▸ **Task instructions**
Copy out every line exactly, passing over the pictures.

▸ **Provided data**
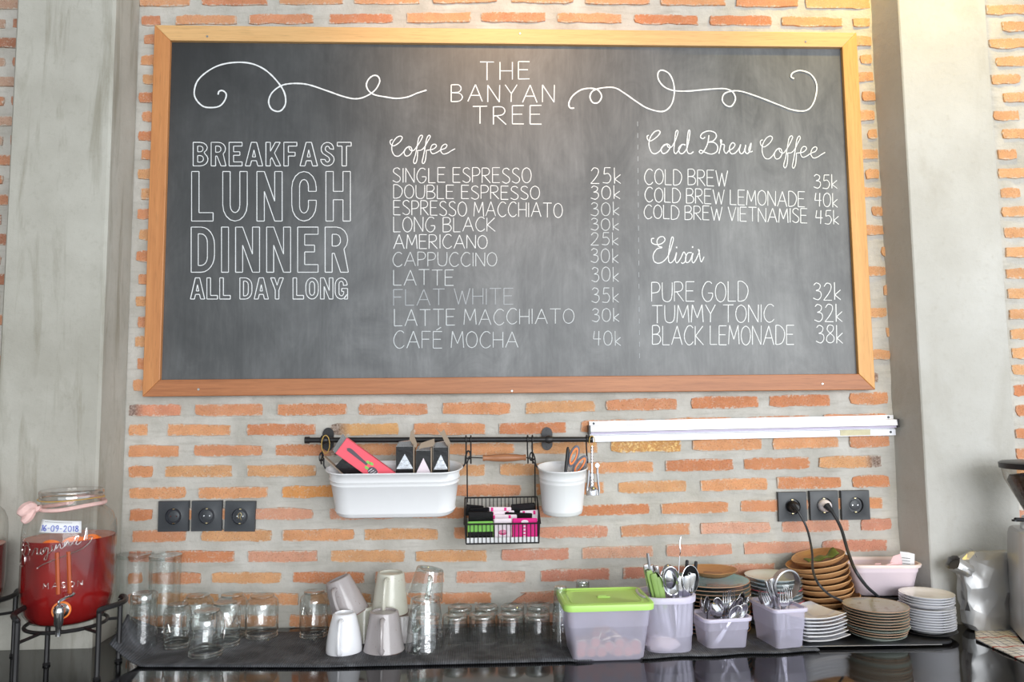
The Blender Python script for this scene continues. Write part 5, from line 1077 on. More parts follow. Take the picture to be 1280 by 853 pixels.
# ================================================================== COUNTER OBJECTS, RIGHT
def tub(name, label, cx, cy, z0, wb, db, wt, dt, H, rad_, rot=0, m='frost', rim='frost_dense', cat='container', group='frosted plastic tubs', rimh=.008, lean=(0, 0), line=.55):
    t = thing(name, label, cat, (cx, cy, z0), (0, 0, rot), group)
    def ring(z, e=0):
        f = z/H; w_, d_ = wb+(wt-wb)*f+e*2, db+(dt-db)*f+e*2; r_ = min(rad_*(.8+.3*f), w_/2-.001, d_/2-.001)
        return [(x, y, z) for x, y in rrect(w_, d_, r_, 6)]
    b = MB(); b.loft([ring(0, -.006), ring(.0012, -.002), ring(.005), ring(H*line-.002), ring(H*line, .0012), ring(H*(line+.02), .0012), ring(H-.004)], True, False); b.obj('wall', m, t, ang=.9)
    b = MB(); b.loft([ring(H-rimh, .0006), ring(H-rimh, .0045), ring(H-.001, .0048), ring(H, .004), ring(H, -.0008), ring(H-rimh, -.0002)], False, False); b.obj('rim', rim, t, ang=.9)
    return t
Bx = tub('storage_box', 'frosted storage box of round biscuits under a lime green lid', .189, -.274, ZC, .162, .118, .196, .150, .125, .016, .02, group='frosted plastic tubs', line=.62)
for s in (-1,):
    w_, d_ = .207, .165; b = MB()
    def rg(z, e): return [(x, y, z) for x, y in rrect(w_+e*2, d_+e*2, .02, 6)]
    b.loft([rg(.117, -.0015), rg(.117, .0005), rg(.126, .0015), rg(.1305, .0005), rg(.1325, -.003), rg(.1325, -.007), rg(.129, -.0095), rg(.129, -.018), rg(.1305, -.020), rg(.1305, -.022), rg(.129, -.024)], False, True)
    ld = b.obj('lid', 'lime', Bx, ang=.5)
    b = MB(); b.loft([[(x, y, .1292) for x, y in rrect(.032, .018, .004, 3)], [(x, y, .1315) for x, y in rrect(.030, .016, .004, 3)], [(x, y, .1315) for x, y in rrect(.022, .008, .003, 3)], [(x, y, .1295) for x, y in rrect(.020, .006, .002, 3)]], False, True); b.obj('lid_tab', 'lime', ld)
tok = thing('round_biscuit', 'x', 'biscuit', (0, 0, 0)); b = MB(); b.lathe([(0, -.0026), (.0118, -.0026), (.0128, -.0018), (.0128, .0018), (.0118, .0026)], 20); b.obj('edge', 'token_edge', tok); b = MB(); b.lathe([(.0100, .0026), (.0095, .0034), (0, .0032)], 20); b.lathe([(0, -.0032), (.0095, -.0034), (.0100, -.0026)], 20); b.obj('face', 'token', tok)
TK = sorted([(732, 810), (752, 812.5), (761, 808), (774, 805), (772.5, 815), (784, 810), (767, 821), (795, 817), (739, 819), (752, 823), (785, 820), (794, 805), (724, 817), (727, 806), (744, 803)])
first = True
def token(loc, rot, k=None):
    global first
    o = tok if first else dup(tok, loc, rot); o.location = loc; o.rotation_euler = rot; first = False
    tag(o, 'round pink-brown biscuit in the heap inside the lime lidded box' if k is None else 'round biscuit pressed against the box front, '+('leftmost' if k == 0 else 'rightmost' if k == 14 else ['second', 'third', 'fourth', 'fifth', 'sixth', 'seventh', 'eighth', 'ninth', 'tenth', 'eleventh', 'twelfth', 'thirteenth', 'fourteenth'][k-1]+' from the left'), None, 'biscuits in the lime lidded box'); o['category'] = 'biscuit'
for i, (u, v) in enumerate(TK):
    y = -.317+.004*(i % 3); p = P(u, v, y); token((min(max(p.x, .128), .257), y-.003, max(p.z, .929)), (PI/2+random.uniform(-.25, .25), random.uniform(-.3, .3), random.uniform(-.3, .3)), i)
for i in range(24):
    token((random.uniform(.131, .250), random.uniform(-.296, -.236), .918+.0068*(i//4)+random.uniform(0, .004)), (random.uniform(-.7, .7), random.uniform(-.7, .7), 0))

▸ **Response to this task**
The Blender Python script for this scene continues. Write part 5, from line 1077 on. More parts follow. Take the picture to be 1280 by 853 pixels.
# ================================================================== COUNTER OBJECTS, RIGHT
def tub(name, label, cx, cy, z0, wb, db, wt, dt, H, rad_, rot=0, m='frost', rim='frost_dense', cat='container', group='frosted plastic tubs', rimh=.008, lean=(0, 0), line=.55):
    t = thing(name, label, cat, (cx, cy, z0), (0, 0, rot), group)
    def ring(z, e=0):
        f = z/H; w_, d_ = wb+(wt-wb)*f+e*2, db+(dt-db)*f+e*2; r_ = min(rad_*(.8+.3*f), w_/2-.001, d_/2-.001)
        return [(x, y, z) for x, y in rrect(w_, d_, r_, 6)]
    b = MB(); b.loft([ring(0, -.006), ring(.0012, -.002), ring(.005), ring(H*line-.002), ring(H*line, .0012), ring(H*(line+.02), .0012), ring(H-.004)], True, False); b.obj('wall', m, t, ang=.9)
    b = MB(); b.loft([ring(H-rimh, .0006), ring(H-rimh, .0045), ring(H-.001, .0048), ring(H, .004), ring(H, -.0008), ring(H-rimh, -.0002)], False, False); b.obj('rim', rim, t, ang=.9)
    return t
Bx = tub('storage_box', 'frosted storage box of round biscuits under a lime green lid', .189, -.274, ZC, .162, .118, .196, .150, .125, .016, .02, group='frosted plastic tubs', line=.62)
for s in (-1,):
    w_, d_ = .207, .165; b = MB()
    def rg(z, e): return [(x, y, z) for x, y in rrect(w_+e*2, d_+e*2, .02, 6)]
    b.loft([rg(.117, -.0015), rg(.117, .0005), rg(.126, .0015), rg(.1305, .0005), rg(.1325, -.003), rg(.1325, -.007), rg(.129, -.0095), rg(.129, -.018), rg(.1305, -.020), rg(.1305, -.022), rg(.129, -.024)], False, True)
    ld = b.obj('lid', 'lime', Bx, ang=.5)
    b = MB(); b.loft([[(x, y, .1292) for x, y in rrect(.032, .018, .004, 3)], [(x, y, .1315) for x, y in rrect(.030, .016, .004, 3)], [(x, y, .1315) for x, y in rrect(.022, .008, .003, 3)], [(x, y, .1295) for x, y in rrect(.020, .006, .002, 3)]], False, True); b.obj('lid_tab', 'lime', ld)
tok = thing('round_biscuit', 'x', 'biscuit', (0, 0, 0)); b = MB(); b.lathe([(0, -.0026), (.0118, -.0026), (.0128, -.0018), (.0128, .0018), (.0118, .0026)], 20); b.obj('edge', 'token_edge', tok); b = MB(); b.lathe([(.0100, .0026), (.0095, .0034), (0, .0032)], 20); b.lathe([(0, -.0032), (.0095, -.0034), (.0100, -.0026)], 20); b.obj('face', 'token', tok)
TK = sorted([(732, 810), (752, 812.5), (761, 808), (774, 805), (772.5, 815), (784, 810), (767, 821), (795, 817), (739, 819), (752, 823), (785, 820), (794, 805), (724, 817), (727, 806), (744, 803)])
first = True
def token(loc, rot, k=None):
    global first
    o = tok if first else dup(tok, loc, rot); o.location = loc; o.rotation_euler = rot; first = False
    tag(o, 'round pink-brown biscuit in the heap inside the lime lidded box' if k is None else 'round biscuit pressed against the box front, '+('leftmost' if k == 0 else 'rightmost' if k == 14 else ['second', 'third', 'fourth', 'fifth', 'sixth', 'seventh', 'eighth', 'ninth', 'tenth', 'eleventh', 'twelfth', 'thirteenth', 'fourteenth'][k-1]+' from the left'), None, 'biscuits in the lime lidded box'); o['category'] = 'biscuit'
for i, (u, v) in enumerate(TK):
    y = -.317+.004*(i % 3); p = P(u, v, y); token((min(max(p.x, .128), .257), y-.003, max(p.z, .929)), (PI/2+random.uniform(-.25, .25), random.uniform(-.3, .3), random.uniform(-.3, .3)), i)
for i in range(24):
    token((random.uniform(.131, .250), random.uniform(-.296, -.236), .918+.0068*(i//4)+random.uniform(0, .004)), (random.uniform(-.7, .7), random.uniform(-.7, .7), 0))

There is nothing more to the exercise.